上記のように構成された化粧パネル33は、その構成要素である不揮発性表示媒体34に表示させる画像や色調を変化させることにより、図8に示すように、その外観を自由に変更することができる。したがって、折り畳み型携帯電話機30の外観を変更するために化粧パネル33を交換する必要がない。
また、不揮発性表示媒体34の表示媒体層37として、強誘電液晶を用いた方式のものを使用し、かつ背面側の保持シート36bを可視光を良好に反射する材質で形成するかまたは背面側の保持シート36bの外側に可視光を良好に反射する反射膜などを形成しておけば、表示媒体層37全体を光透過状態にすることにより、不揮発性表示媒体34を鏡として機能させることもできる。図1〜図3に示した装置1、図4に示した装置、図5に示した時計、図6に示した壁掛型テレビ20などその他の装置における不揮発性表示媒体の場合も同様である。
また、撮像素子を備えた携帯電話機の場合、携帯電話機の撮像素子で撮像した被写体の色調や模様に応じて、携帯電話機の化粧パネルに内蔵した不揮発性表示媒体に表示させる画像や色調を変化させることによって、色調や模様を変更することができる。その場合の装置構成は図4と同様である。

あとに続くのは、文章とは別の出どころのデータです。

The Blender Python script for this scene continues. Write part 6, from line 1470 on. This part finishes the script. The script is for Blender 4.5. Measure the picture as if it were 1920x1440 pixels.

なお、本発明は上記実施の形態に限定されるものではない。不揮発性表示媒体はカラー表示が可能な物に限らず、白黒(モノクロ)表示のみ可能な物であってもよい。また、不揮発性表示媒体に動画を表示させてもよい。また、不揮発性表示媒体の表示領域を照らず照明手段(バックライト、サイドライトまたはフロントライト)を備えたものも本発明に含まれる。